--- Data section ---

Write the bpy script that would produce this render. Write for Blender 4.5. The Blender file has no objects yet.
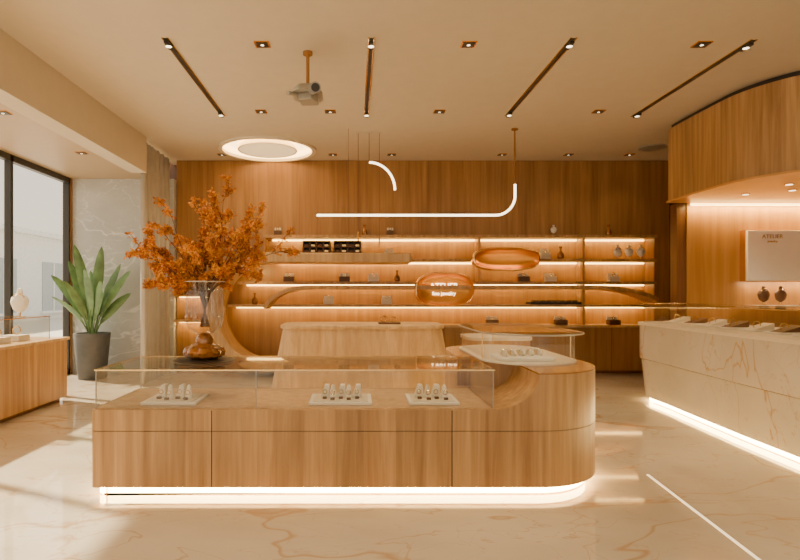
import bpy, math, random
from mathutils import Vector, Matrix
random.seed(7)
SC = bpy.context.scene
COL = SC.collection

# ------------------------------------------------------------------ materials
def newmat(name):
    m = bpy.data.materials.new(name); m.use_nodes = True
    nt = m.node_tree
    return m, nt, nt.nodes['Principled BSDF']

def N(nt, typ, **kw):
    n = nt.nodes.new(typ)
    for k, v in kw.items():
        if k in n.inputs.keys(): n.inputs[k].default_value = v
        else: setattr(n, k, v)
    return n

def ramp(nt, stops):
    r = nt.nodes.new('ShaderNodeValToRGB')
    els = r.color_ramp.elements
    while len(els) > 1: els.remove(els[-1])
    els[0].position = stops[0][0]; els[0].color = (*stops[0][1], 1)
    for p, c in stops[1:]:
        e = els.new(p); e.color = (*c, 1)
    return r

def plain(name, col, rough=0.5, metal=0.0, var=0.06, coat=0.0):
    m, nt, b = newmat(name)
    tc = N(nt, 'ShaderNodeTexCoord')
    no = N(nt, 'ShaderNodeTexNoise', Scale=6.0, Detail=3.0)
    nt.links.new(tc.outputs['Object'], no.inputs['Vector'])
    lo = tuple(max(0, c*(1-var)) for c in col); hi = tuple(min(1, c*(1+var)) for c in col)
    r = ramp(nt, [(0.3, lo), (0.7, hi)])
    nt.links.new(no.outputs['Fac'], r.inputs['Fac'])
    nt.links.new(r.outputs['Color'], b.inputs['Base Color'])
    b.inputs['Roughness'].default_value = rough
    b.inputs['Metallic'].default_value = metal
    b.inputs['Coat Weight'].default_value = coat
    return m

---

- _Exercise aim_: Quote in full the listing given above; the images are to be left out.

- _Answer to the problem_:
Write the bpy script that would produce this render. Write for Blender 4.5. The Blender file has no objects yet.
import bpy, math, random
from mathutils import Vector, Matrix
random.seed(7)
SC = bpy.context.scene
COL = SC.collection

# ------------------------------------------------------------------ materials
def newmat(name):
    m = bpy.data.materials.new(name); m.use_nodes = True
    nt = m.node_tree
    return m, nt, nt.nodes['Principled BSDF']

def N(nt, typ, **kw):
    n = nt.nodes.new(typ)
    for k, v in kw.items():
        if k in n.inputs.keys(): n.inputs[k].default_value = v
        else: setattr(n, k, v)
    return n

def ramp(nt, stops):
    r = nt.nodes.new('ShaderNodeValToRGB')
    els = r.color_ramp.elements
    while len(els) > 1: els.remove(els[-1])
    els[0].position = stops[0][0]; els[0].color = (*stops[0][1], 1)
    for p, c in stops[1:]:
        e = els.new(p); e.color = (*c, 1)
    return r

def plain(name, col, rough=0.5, metal=0.0, var=0.06, coat=0.0):
    m, nt, b = newmat(name)
    tc = N(nt, 'ShaderNodeTexCoord')
    no = N(nt, 'ShaderNodeTexNoise', Scale=6.0, Detail=3.0)
    nt.links.new(tc.outputs['Object'], no.inputs['Vector'])
    lo = tuple(max(0, c*(1-var)) for c in col); hi = tuple(min(1, c*(1+var)) for c in col)
    r = ramp(nt, [(0.3, lo), (0.7, hi)])
    nt.links.new(no.outputs['Fac'], r.inputs['Fac'])
    nt.links.new(r.outputs['Color'], b.inputs['Base Color'])
    b.inputs['Roughness'].default_value = rough
    b.inputs['Metallic'].default_value = metal
    b.inputs['Coat Weight'].default_value = coat
    return m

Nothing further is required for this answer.